Students witnessed debates and sessions inside the Utah House of Representatives and Senate chambers. The class also met Senator Ross Romero, who has introduced the Adoption by a Co-Parent bill to the Legislature.

“It basically says if you are the parent of a child, you can decide who will be the co-parent,” Romero said. “It allows the parent to decide who they think would be the best co-parent for their child.”

Many students in the American Social Welfare Policy class plan to pursue social work careers at adoption agencies or similar companies. The bill would allow a parent to legally make another person who would not normally have parental rights a “co-parent” to a child, whether it’s a family member, friend or life partner.

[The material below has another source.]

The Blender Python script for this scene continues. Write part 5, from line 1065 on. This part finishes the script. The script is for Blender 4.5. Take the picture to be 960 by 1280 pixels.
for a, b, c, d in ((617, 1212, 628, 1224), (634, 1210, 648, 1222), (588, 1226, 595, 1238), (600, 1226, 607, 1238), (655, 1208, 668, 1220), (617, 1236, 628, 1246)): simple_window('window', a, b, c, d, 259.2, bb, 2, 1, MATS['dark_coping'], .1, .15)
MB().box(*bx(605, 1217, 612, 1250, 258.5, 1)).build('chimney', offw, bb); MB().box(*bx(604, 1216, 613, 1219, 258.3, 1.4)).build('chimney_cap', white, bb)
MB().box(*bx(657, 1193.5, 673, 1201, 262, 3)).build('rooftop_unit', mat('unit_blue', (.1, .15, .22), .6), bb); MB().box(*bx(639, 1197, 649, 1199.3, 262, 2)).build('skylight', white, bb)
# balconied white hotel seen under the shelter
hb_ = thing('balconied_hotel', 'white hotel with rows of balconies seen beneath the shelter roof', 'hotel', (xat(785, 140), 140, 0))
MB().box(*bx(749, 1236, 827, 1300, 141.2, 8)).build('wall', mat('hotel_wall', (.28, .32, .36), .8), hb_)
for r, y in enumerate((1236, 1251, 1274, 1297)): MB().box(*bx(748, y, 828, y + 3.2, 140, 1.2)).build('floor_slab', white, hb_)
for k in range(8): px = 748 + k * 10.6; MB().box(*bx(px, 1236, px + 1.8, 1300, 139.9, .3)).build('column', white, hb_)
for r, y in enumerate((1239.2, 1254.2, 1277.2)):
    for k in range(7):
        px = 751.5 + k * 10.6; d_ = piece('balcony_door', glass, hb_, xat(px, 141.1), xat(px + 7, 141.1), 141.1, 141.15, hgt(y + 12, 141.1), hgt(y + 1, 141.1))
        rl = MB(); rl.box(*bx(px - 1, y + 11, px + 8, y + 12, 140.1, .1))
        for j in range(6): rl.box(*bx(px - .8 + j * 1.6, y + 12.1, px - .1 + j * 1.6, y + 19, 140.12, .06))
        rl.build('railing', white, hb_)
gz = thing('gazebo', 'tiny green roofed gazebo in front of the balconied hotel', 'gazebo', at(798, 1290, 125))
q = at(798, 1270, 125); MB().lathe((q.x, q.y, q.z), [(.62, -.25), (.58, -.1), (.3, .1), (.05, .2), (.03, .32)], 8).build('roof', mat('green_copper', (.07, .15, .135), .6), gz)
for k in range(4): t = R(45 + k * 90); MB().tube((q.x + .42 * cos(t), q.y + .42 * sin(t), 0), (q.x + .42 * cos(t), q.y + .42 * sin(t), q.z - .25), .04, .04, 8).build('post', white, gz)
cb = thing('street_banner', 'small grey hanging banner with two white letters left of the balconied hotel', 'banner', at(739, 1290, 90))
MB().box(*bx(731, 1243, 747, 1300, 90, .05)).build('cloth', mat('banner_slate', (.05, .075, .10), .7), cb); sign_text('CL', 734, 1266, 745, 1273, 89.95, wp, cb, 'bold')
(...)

“It does have implications for the LGBT community,” Romero said. “However, it has implications for a lot of people. If you think your sister would be the best parent to your child should you pass away, you can legally make it so. As our community gets more diverse, and as families become more integrated, it’s important to remember we are all Utahns.”

Professor Sean Pressey, who teaches the American Social Welfare Policy class, said there is no better way to learn about how legislation can affect certain areas within social work than to see it actually happening.

“I want my students to ask questions,” Pressey said. “I want them to start opening doors to what things mean. What is this policy? How is it paid for? Who funds these programs? Who implements them? How do we know if it works?”

The students also attended some legislative sessions, including an appropriations committee meeting for higher education and saw how the policies process works.

“Part of my major is policy,” said Amanda Best, a WSU junior. “I’m excited to meet the representatives and just get to know who people are and learn what it’s all about.”

Many of the students in the class want to work as lobbyists or for organizations whose funding and rules are decided by the Utah state legislature.

“In this class, we look at policy and how it affects our field,” said Jared Reber, a WSU junior. “We also look at how we can influence these policies.”

Pressey said this experience teaches students how the system they are going into actually works.

“I think social work, by default, is a micro-practice system,” Pressey said. “It’s individualized. This experience sends the students into the macro world where they can learn more about how it works. Some people can go work at adoption agencies, DWFS or other nonprofits, but not know how it all really works.”

Pressey said he tries to make his students see the social work field in individualized ways, but also to know how the “macro world” works as well.

“This makes them see how changes happen,” Pressey said. “If you work at a nonprofit, and funding gets cut, who do you go to? This experience provides the tool to open and invite questions.”